NATO has said the KLA has complied with the terms of that undertaking and had turned in 10,000 weapons to by midnight.

But it has never been made clear if the weapons surrendered were those that were agreed by NATO and the KLA when they signed the disarmament agreement in June. Many of the arms reporters have seen at collection centers are in poor condition or are virtual antiques.

NATO has been pressuring the KLA to endorse a plan to create a civilian, uniformed Kosovo Corps which would enlist many former KLA members to deal with reconstruction, disasters, humanitarian relief and other emergencies.

Some KLA leaders want a force that would be more military in nature and be permitted to carry more than the 200 sidearms that NATO officials have said the Kosovo Corps would be allowed.

Thaqi, at a KLA farewell parade in Pristina Saturday, said that although the KLA would not be a guerrilla army anymore, it would be transformed into a "defense force for all Kosovo citizens."

Kosovo's ethnic Albanian majority is fearful that when NATO forces eventually pull out of the province, Serb forces ousted under terms of the peace deal that ended the NATO bombing of Yugoslavia could return, and that Kosovo Albanians would by then have no army to defend themselves.

Western authorities running Kosovo under a U.N. mandate say NATO must remain the only military power and have said the Kosovo Corps should consist only of 3,000 active members, 2,000 reservists and be strictly non-military in nature.

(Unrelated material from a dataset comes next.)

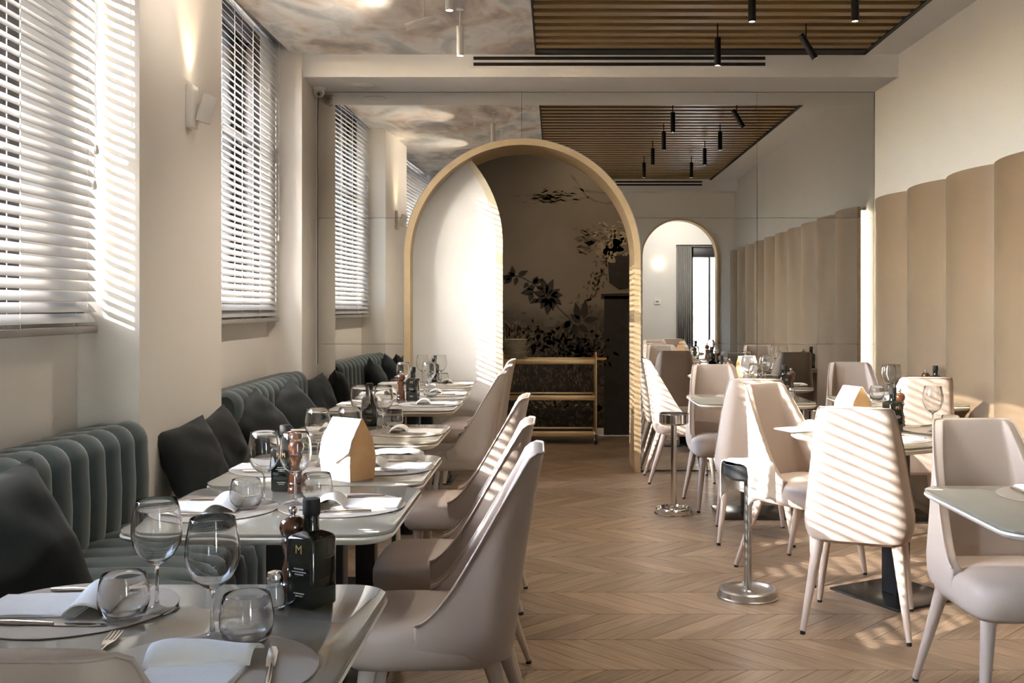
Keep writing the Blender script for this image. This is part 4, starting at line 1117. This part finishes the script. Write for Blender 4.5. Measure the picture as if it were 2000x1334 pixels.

In the village of Plana, 20 miles north of Pristina, KLA guerrillas who had been guarding a weapons depot in the zone run by French peacekeeping troops brought down and folded up a red KLA flag that had been flying over the depot at midnight, handing over all responsibility to the KFOR soldiers.

"In the second phase of disarmament the most important thing is to rebuild Kosovo so that all the people who live in Kosovo can be free, have jobs and live normally," said Ajet Bajrami, a major in the KLA's 141st Brigade.

"I think with KFOR we can do this," he added.